Task brief - Report all lines holding "scene".

Provided data -
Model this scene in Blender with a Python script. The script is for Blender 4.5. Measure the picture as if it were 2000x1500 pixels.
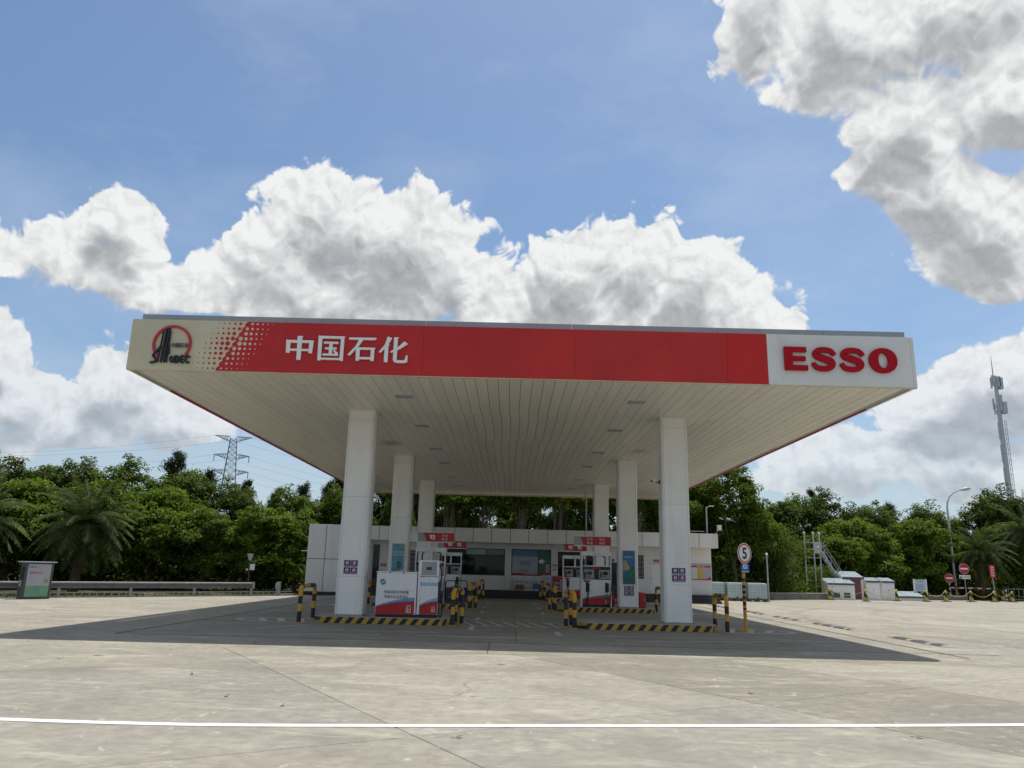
import bpy, bmesh, math, random
import numpy as np
from mathutils import Vector, Matrix
R = math.radians
sc = bpy.context.scene
for _o in list(bpy.data.objects):
    bpy.data.objects.remove(_o)
COL = sc.collection

# ---------------------------------------------------------------- camera
cam_d = bpy.data.cameras.new("camera")
cam = bpy.data.objects.new("camera", cam_d); COL.objects.link(cam); sc.camera = cam
cam_d.sensor_width = 36.0; cam_d.sensor_fit = 'HORIZONTAL'
cam_d.lens = 36.0 * 1498.0 / 2000.0
cam_d.clip_start = 0.1; cam_d.clip_end = 4000
PITCH, YAW, ROLL = 0.2375, -0.0026, 0.0247
def _cam():
    cy, sy = math.cos(YAW), math.sin(YAW)
    def w(x, y, z): return Vector((x*cy + y*sy, -x*sy + y*cy, z))
    fwd = w(0, math.cos(PITCH), math.sin(PITCH)); right = w(1, 0, 0); up = right.cross(fwd)
    c, s = math.cos(ROLL), math.sin(ROLL)
    r2 = right*c + up*s; u2 = up*c - right*s
    # image x axis runs along +right - roll (the camera leans so that the horizon drops to the right)
    m = Matrix((r2, u2, -fwd)).transposed().to_4x4()
    m.translation = Vector((0, 0, 1.6))
    return m
cam.matrix_world = _cam()

# ---------------------------------------------------------------- light
SUN = Vector((0.17, 0.28, 1.0)).normalized()
sun_d = bpy.data.lights.new("sun", 'SUN'); sun_d.energy = 3.8; sun_d.angle = R(0.53); sun_d.color = (1.0, 0.955, 0.89)
sun = bpy.data.objects.new("sun", sun_d); COL.objects.link(sun)
sun.rotation_euler = SUN.to_track_quat('Z', 'Y').to_euler(); sun.location = (0, 0, 60)

sc.view_settings.view_transform = 'Standard'; sc.view_settings.look = 'None'
sc.view_settings.exposure = 0.18; sc.view_settings.gamma = 1.0; sc.view_settings.use_curve_mapping = False
sc.cycles.use_denoising = True
sc.cycles.max_bounces = 8; sc.cycles.diffuse_bounces = 4; sc.cycles.glossy_bounces = 3
sc.cycles.transparent_max_bounces = 12; sc.cycles.transmission_bounces = 4

# ---------------------------------------------------------------- node helper
class NT:
    def __init__(s, tree): s.t = tree
    def n(s, kind, **kw):
        nd = s.t.nodes.new(kind)
        for k, v in kw.items(): setattr(nd, k, v)
        return nd
    def put(s, sock, v):
        if v is None: return
        if hasattr(v, 'is_linked') or hasattr(v, 'links'): s.t.links.new(v, sock)
        else:
            try: sock.default_value = v
            except Exception: sock.default_value = (*v, 1.0)
    def m(s, op, a, b=None, c=None, clamp=False):
        nd = s.n('ShaderNodeMath', operation=op, use_clamp=clamp)
        s.put(nd.inputs[0], a); s.put(nd.inputs[1], b); s.put(nd.inputs[2], c)
        return nd.outputs[0]
    def v(s, op, a, b=None):
        nd = s.n('ShaderNodeVectorMath', operation=op)
        s.put(nd.inputs[0], a)
        if op == 'SCALE': s.put(nd.inputs[3], b)
        elif b is not None: s.put(nd.inputs[1], b)
        return nd.outputs['Value'] if op in ('LENGTH', 'DISTANCE', 'DOT_PRODUCT') else nd.outputs[0]
    def mr(s, x, a, b, c=0.0, d=1.0, smooth=False):
        nd = s.n('ShaderNodeMapRange', interpolation_type='SMOOTHSTEP' if smooth else 'LINEAR')
        for i, q in enumerate((x, a, b, c, d)): s.put(nd.inputs[i], q)
        return nd.outputs[0]
    def mix(s, f, a, b, blend='MIX'):
        nd = s.n('ShaderNodeMix', data_type='RGBA', blend_type=blend)
        s.put(nd.inputs[0], f)
        for i, q in ((6, a), (7, b)):
            if isinstance(q, tuple) and len(q) == 3: q = (*q, 1.0)
            s.put(nd.inputs[i], q)
        return nd.outputs[2]
    def noise(s, vec, scale, detail=4, rough=0.55, dist=0.0, col=False, dims='3D'):
        nd = s.n('ShaderNodeTexNoise', noise_dimensions=dims)
        if vec is not None: s.put(nd.inputs['Vector'], vec)
        s.put(nd.inputs['Scale'], scale); s.put(nd.inputs['Detail'], detail)
        s.put(nd.inputs['Roughness'], rough); s.put(nd.inputs['Distortion'], dist)
        return nd.outputs['Color' if col else 'Fac']
    def voro(s, vec, scale, feature='F1', smooth=0.6, out='Distance', rand=1.0):
        nd = s.n('ShaderNodeTexVoronoi', feature=feature)
        s.put(nd.inputs['Vector'], vec); s.put(nd.inputs['Scale'], scale); s.put(nd.inputs['Randomness'], rand)
        if feature == 'SMOOTH_F1': s.put(nd.inputs['Smoothness'], smooth)
        return nd.outputs[out]
    def sep(s, vec):
        nd = s.n('ShaderNodeSeparateXYZ'); s.put(nd.inputs[0], vec); return nd.outputs
    def comb(s, x, y, z):
        nd = s.n('ShaderNodeCombineXYZ')
        for i, q in enumerate((x, y, z)): s.put(nd.inputs[i], q)
        return nd.outputs[0]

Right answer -
Model this scene in Blender with a Python script. The script is for Blender 4.5. Measure the picture as if it were 2000x1500 pixels.
sc = bpy.context.scene